Schematics, if you didn't know, are the standardized circuit diagrams that everyone uses to design and share their circuits.
Want to build a clone of a guitar pedal that you like? You're hopefully not going to try to do that by unscrewing and opening up your own, and trying to make sense of all the connections inside. Nor are you going to look online for a photo of the insides of the circuit, or of the circuit wired up on a breadboad, and try to copy that. You're going to do what everyone else does - find schematics for the circuit, either online or in a book, and build from that.
Did you design a compelling custom circuit, and you want to share the design with your friends, or with people online? You're hopefully not going to send them a photo of a big tangle or wires and components on your breadboard, expecting them to be able to duplicate it. You're going to draw schematics for your circuit.
As you'll see in this first video, if you know how to read schematics, you can recreate any circuit.
Schematics are completely unambiguous - they tell you exactly what is connected to what in a circuit, and nothing else, which is all you need to know.
(Note in the video above I say "everyone uses the single cell battery symbol, not the multi cell one", which I realize isn't exactly true. It's more like - people often use the two symbols interchangeably, you can use either one.)
For future reference here's all the symbols we'll be using in the videos below.
(At around 1:20 I say resistor when I mean battery. My bad.)

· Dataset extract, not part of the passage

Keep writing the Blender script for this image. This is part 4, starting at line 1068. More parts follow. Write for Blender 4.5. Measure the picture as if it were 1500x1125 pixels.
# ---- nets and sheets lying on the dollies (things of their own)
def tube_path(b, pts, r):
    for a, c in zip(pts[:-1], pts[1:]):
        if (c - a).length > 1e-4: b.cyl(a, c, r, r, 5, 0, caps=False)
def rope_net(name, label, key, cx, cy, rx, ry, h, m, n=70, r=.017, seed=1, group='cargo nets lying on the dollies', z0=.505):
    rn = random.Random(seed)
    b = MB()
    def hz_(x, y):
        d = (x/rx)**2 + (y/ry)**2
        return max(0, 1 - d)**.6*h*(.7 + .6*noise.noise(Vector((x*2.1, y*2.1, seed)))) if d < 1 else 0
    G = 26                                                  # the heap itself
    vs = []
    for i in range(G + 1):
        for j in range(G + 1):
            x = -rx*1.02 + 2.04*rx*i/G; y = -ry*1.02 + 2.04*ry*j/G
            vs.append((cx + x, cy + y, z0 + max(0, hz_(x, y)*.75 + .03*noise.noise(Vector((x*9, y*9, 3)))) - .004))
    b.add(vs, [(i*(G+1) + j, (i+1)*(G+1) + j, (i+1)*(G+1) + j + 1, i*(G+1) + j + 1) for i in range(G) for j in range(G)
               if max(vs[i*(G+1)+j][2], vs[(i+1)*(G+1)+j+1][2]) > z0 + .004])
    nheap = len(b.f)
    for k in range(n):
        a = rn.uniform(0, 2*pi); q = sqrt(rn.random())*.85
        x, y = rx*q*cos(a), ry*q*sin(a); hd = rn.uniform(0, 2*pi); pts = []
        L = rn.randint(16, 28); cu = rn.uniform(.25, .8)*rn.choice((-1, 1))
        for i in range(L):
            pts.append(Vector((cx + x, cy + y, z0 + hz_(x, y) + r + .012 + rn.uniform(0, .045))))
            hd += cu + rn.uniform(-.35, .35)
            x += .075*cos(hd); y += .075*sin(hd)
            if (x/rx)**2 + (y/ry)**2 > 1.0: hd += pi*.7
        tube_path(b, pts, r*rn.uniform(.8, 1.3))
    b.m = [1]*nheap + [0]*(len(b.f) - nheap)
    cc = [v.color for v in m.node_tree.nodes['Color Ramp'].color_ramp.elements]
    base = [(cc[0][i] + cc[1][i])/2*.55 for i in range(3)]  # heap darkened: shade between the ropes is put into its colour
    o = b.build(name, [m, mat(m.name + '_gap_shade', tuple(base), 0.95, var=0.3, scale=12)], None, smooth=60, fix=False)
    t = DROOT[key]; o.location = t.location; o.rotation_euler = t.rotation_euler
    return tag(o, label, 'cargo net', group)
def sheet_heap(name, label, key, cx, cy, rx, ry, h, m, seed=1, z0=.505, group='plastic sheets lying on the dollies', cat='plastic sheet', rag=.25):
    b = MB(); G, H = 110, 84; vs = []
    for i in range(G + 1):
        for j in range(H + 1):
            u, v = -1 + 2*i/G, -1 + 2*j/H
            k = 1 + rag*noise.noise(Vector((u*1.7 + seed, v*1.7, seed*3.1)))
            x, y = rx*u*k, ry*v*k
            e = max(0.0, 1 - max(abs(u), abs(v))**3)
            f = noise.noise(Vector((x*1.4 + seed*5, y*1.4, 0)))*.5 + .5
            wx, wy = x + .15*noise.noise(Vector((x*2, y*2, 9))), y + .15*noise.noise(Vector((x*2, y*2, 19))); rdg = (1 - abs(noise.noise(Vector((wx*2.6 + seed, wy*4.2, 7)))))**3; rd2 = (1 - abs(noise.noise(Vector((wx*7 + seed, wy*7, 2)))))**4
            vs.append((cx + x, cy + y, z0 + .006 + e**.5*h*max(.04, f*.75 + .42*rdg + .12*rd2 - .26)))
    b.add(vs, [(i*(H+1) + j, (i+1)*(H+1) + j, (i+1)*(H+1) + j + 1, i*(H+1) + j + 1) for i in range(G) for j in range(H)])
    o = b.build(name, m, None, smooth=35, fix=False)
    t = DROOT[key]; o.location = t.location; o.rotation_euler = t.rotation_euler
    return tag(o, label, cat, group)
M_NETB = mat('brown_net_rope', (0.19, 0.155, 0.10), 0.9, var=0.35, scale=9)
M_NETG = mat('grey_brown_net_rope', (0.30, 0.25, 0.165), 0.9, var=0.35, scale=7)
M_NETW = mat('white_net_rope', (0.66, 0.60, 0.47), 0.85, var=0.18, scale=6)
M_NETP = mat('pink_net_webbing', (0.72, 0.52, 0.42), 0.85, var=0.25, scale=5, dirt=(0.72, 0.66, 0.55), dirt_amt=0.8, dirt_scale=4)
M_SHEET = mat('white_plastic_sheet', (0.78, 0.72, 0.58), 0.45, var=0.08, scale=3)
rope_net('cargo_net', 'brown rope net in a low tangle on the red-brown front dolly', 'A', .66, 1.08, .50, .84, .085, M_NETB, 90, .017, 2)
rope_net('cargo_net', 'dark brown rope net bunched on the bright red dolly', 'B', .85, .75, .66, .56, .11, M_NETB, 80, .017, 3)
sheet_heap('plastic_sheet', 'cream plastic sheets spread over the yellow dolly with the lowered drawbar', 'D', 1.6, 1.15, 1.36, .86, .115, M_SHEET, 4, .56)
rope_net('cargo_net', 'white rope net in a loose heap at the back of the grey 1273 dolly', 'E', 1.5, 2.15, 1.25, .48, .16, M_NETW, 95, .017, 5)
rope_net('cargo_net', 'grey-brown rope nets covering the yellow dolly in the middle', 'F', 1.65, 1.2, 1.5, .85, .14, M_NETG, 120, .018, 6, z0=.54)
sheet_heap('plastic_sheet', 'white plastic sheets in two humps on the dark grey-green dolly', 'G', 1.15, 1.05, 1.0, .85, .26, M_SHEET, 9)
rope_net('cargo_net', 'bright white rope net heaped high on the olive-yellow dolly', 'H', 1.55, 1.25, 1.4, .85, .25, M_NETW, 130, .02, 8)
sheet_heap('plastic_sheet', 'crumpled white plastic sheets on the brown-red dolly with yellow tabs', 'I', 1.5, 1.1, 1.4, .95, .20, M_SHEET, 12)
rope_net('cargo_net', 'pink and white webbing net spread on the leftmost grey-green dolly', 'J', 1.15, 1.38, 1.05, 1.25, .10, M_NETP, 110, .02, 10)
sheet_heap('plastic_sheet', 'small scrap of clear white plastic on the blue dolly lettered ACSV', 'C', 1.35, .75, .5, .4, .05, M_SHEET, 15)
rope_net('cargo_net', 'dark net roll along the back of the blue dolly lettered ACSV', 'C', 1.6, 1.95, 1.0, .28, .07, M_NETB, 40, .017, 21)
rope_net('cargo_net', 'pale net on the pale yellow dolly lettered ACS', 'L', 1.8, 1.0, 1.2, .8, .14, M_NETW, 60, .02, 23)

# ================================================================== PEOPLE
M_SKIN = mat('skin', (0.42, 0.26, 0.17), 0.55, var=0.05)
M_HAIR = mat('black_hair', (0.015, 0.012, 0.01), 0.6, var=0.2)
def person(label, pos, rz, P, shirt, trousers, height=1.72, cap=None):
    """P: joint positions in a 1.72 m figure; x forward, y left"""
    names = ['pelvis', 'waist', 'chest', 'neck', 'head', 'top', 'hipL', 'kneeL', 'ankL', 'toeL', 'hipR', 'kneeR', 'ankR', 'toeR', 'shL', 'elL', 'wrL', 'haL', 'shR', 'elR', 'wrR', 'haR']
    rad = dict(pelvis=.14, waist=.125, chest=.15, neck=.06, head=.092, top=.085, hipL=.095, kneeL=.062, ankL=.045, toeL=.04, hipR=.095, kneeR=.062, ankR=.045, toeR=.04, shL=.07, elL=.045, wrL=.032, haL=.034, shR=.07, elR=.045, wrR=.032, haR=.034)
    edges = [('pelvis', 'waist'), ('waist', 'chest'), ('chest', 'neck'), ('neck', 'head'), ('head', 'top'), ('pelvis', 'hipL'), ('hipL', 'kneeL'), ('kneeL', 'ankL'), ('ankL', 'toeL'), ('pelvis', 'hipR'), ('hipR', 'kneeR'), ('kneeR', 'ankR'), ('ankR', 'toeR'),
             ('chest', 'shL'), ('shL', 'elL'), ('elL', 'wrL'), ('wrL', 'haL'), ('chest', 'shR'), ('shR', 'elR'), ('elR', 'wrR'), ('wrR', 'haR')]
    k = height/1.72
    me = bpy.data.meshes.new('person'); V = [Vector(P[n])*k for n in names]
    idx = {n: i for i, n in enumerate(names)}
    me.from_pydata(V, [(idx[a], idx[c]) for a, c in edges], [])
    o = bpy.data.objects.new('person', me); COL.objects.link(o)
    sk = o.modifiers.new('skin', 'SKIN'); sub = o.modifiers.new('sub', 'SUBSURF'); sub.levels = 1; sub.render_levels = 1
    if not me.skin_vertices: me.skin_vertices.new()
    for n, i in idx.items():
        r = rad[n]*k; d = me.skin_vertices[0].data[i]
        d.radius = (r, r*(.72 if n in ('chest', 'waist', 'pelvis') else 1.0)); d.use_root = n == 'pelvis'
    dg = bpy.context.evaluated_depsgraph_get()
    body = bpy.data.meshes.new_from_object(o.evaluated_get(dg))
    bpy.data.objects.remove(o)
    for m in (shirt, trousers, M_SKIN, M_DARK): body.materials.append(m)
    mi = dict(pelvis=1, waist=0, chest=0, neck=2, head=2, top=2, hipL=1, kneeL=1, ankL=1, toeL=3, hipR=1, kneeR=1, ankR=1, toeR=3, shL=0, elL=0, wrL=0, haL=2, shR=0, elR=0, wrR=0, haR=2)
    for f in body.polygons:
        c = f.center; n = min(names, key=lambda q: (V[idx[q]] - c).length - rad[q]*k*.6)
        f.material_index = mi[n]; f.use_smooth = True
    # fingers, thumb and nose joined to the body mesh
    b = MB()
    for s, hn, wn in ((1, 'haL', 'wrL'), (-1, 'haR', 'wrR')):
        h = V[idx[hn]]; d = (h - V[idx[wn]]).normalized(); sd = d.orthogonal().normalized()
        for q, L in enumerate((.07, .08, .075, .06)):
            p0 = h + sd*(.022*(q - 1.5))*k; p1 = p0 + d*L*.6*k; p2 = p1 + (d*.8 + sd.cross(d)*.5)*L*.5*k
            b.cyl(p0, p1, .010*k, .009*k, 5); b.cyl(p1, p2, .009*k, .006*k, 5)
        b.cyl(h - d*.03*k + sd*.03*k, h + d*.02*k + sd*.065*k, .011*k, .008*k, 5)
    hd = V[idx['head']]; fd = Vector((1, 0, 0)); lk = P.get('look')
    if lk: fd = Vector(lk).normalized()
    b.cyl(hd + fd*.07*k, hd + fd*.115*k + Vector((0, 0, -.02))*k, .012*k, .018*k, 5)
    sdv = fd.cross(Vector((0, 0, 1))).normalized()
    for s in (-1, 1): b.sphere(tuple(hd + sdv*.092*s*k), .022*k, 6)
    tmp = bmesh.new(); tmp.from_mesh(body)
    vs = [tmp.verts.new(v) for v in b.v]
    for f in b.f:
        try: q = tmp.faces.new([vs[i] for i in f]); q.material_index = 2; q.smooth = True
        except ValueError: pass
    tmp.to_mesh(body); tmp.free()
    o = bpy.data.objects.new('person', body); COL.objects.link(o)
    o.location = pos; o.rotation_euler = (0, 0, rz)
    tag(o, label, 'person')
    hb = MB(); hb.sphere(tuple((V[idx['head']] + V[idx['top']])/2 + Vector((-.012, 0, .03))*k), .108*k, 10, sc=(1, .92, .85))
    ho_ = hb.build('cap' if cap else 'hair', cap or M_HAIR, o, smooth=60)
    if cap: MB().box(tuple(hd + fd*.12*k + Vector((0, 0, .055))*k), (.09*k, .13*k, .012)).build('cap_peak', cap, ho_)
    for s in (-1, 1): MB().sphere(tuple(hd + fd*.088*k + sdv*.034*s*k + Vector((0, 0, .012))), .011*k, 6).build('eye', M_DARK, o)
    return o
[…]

There are an endless number of ways to correctly draw a schematic for any circuit, even a simple one! Ideally you should try to make them simple and easy to read, but you can draw your schematics in whatever way makes the most sense to you. If your schematic correctly shows what components are connected to each other, it's good. It's that simple.
In the following video you'll build a circuit from an existing schematic. There's a hand drawn vesion of it in the video, but also here's a nicer version of it which I made with software.
All of the computer-drawn schematics and symbols on this page were made with CircuitLab which costs money unless you work somewhere or go to a school that has a school- or organization-wide license. NYU students - yes we have one! That said, I'd say hold off on signing up and trying it for now and first get comfortable drawing schematics by hand.